Lavrov says US invited to Syria talks in Astana

Lavrov says US invited to Syria talks in Astana

Lavrov says US invited to Syria talks in Astana

AFP photo

Russia has invited the U.S. to take part in the upcoming intra-Syrian talks in the Kazakh capital of Astana on Jan. 23, Russian Foreign Minister Sergei Lavrov said on Jan. 19. 

“The U.S. have already been invited,” Lavrov told reporters in Moscow, according to state-run Anadolu Agency. 

Previously, Lavrov had said invitations for the talks in Astana had been sent, but the participant list would only become clear after official replies

On Jan. 19, Russian Deputy Foreign Minister Mikhail Bogdanov met John Tefft, U.S. ambassador to Russia to discuss the Syrian crisis as well as the Astana talks, the Foreign Ministry said. 

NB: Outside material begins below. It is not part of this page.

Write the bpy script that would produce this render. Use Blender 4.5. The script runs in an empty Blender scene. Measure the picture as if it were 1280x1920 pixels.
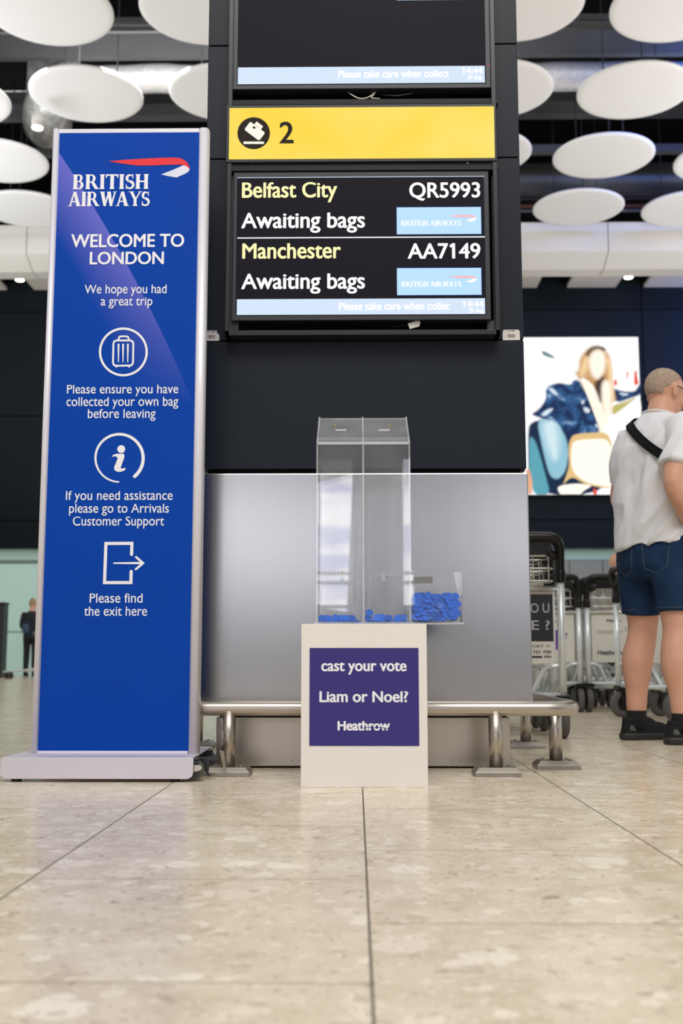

Negotiations between the Syrian government and opposition negotiators to reach a political solution to the six-year war in Syria are due to begin on Jan. 23. 

Following last month’s Syria cease-fire deal, brokered by Turkey and Russia, the Astana meeting comes as part of ongoing efforts by the two countries to promote a political solution in war-torn Syria. 

The United Nations’ peace envoy for Syria, Staffan de Mistura, will attend the Astana talks, the U.N. spokesman Stephane Dujarric said on Jan. 19.

U.N. Secretary-General Antonio Guterres asked de Mistura to attend “in light of the complexity and importance of the issues likely to be raised in Astana, and of the senior level at which the conveners of the meeting will be represented,” said Dujarric.

Guterres “is looking forward to the Astana meeting being a positive step, ahead of the resumption of intra-Syria negotiations in Geneva,” he added.

U.N.-brokered peace talks on Syria are due to resume in Geneva on Feb. 8.

Meanwhile, key rebel group Ahrar al-Sham said on Jan. 18 that it would not take part in the peace talks next week.

Ahrar al-Sham, which counts thousands of fighters in central and northern Syria, said it would not attend the Astana talks due to “the lack of implementation of the cease-fire” in force since Dec. 30, 2016 and ongoing Russian air strikes over Syria.

The Islamist faction was among the signatories of the cease-fire deal that does not include ISIL and Fateh al-Sham, which changed its name from the al-Nusra Front after breaking ties with al-Qaeda.

The truce, brokered by regime supporter Russia and rebel backer Turkey, has largely held across Syria although fighting has persisted in some areas.

Ahrar al-Sham cited “the regime’s offensive against our people in Wadi Barada”, an area 15 kilometers (10 miles) northwest of Damascus that is the capital’s main source of water, among its reasons for staying away from the talks.

The Syrian Observatory for Human Rights, a London-based war monitor, said Syrian government forces encircled the Wadi Barada region on Jan. 18. 

Forces loyal to Syrian President Bashar al-Assad cut the route between Wadi Barada and adjacent rebel-held territory in Qalamoun, according to the Observatory.

“After an advance from the north on Jan. 18, regime forces and allied fighters, primarily [Lebanese Shiite movement] Hezbollah, besieged Wadi Barada,” said Observatory head Rami Abdel Rahman.

He said around 20,000 people were in the area under siege.

Speaking to Japanese media, al-Assad said peace talks in the Kazakh capital will focus on enforcing a cessation of hostilities to allow aid access across the country.

“I believe that they will focus, in the beginning, and will prioritize, as we see it, reaching a ceasefire,” Assad told Japanese television channel TBS, according to excerpts released by his office, as reported by AFP.  

“This will be to protect people’s lives and allow humanitarian aid to reach various areas in Syria,” he said.